By all indications, according to the police, those who broke into my home were most likely Israeli Arabs or Beduin. A rash of similar thefts has plagued the area of late, so much so that the commander of the local police station decided to pay us a visit later that same day.
He insisted that the bad guys occasionally do get caught, though he admitted that in this case the chances were slim.
Frankly, what really had me worried, I told him, was what the intruders had taken from my children: their sense of personal safety and security.
“They were just inches away from me,” one of my kids said. “They could have hurt me or worse.”
Another child has been beset by disturbing dreams, shouting out in the middle of the night. Of course, I blame the criminals who did this, for violating the sanctity of private property and the rule of law.

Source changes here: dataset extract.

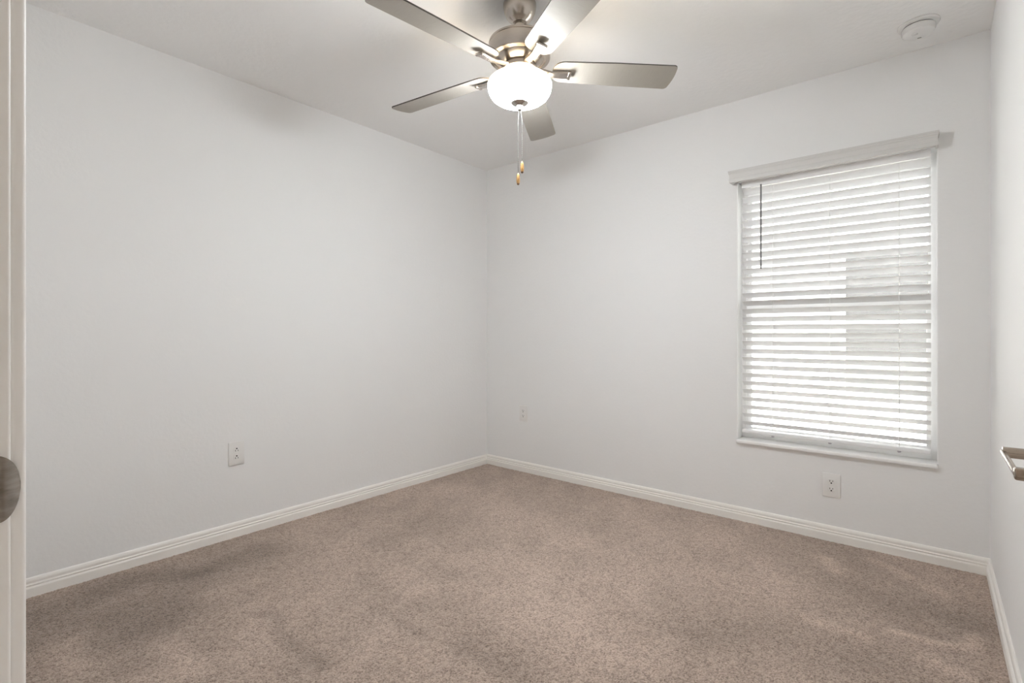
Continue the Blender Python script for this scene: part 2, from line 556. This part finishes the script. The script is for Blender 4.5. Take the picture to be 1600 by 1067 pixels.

But the police are also guilty of creating an atmosphere of impunity, one in which the thieves know all too well that their chances of being caught are close to nil. And our society at large has come to abide this situation, as though break-ins and theft are akin to weather patterns over which we have no control.
This is something I simply cannot accept.
We need a police force that is larger, better trained and well-equipped. In addition to a national force to tackle fields such as counter- terrorism and missing persons, Israel needs to set up local police forces as well in every municipality. Their focus would be on the town alone, patrolling the streets, investigating crime and maintaining order, all with an eye on serving those among whom they live. By anchoring the police to local concerns, it will inevitably contribute to a safer environment, one in which criminals will be more hesitant to operate.
At first glance, tackling property crimes and petty theft may not seem all that urgent.
After all, material things can always be replaced.
But a child’s innocence, once perforated, can never again be made whole. And that is something no society should tolerate.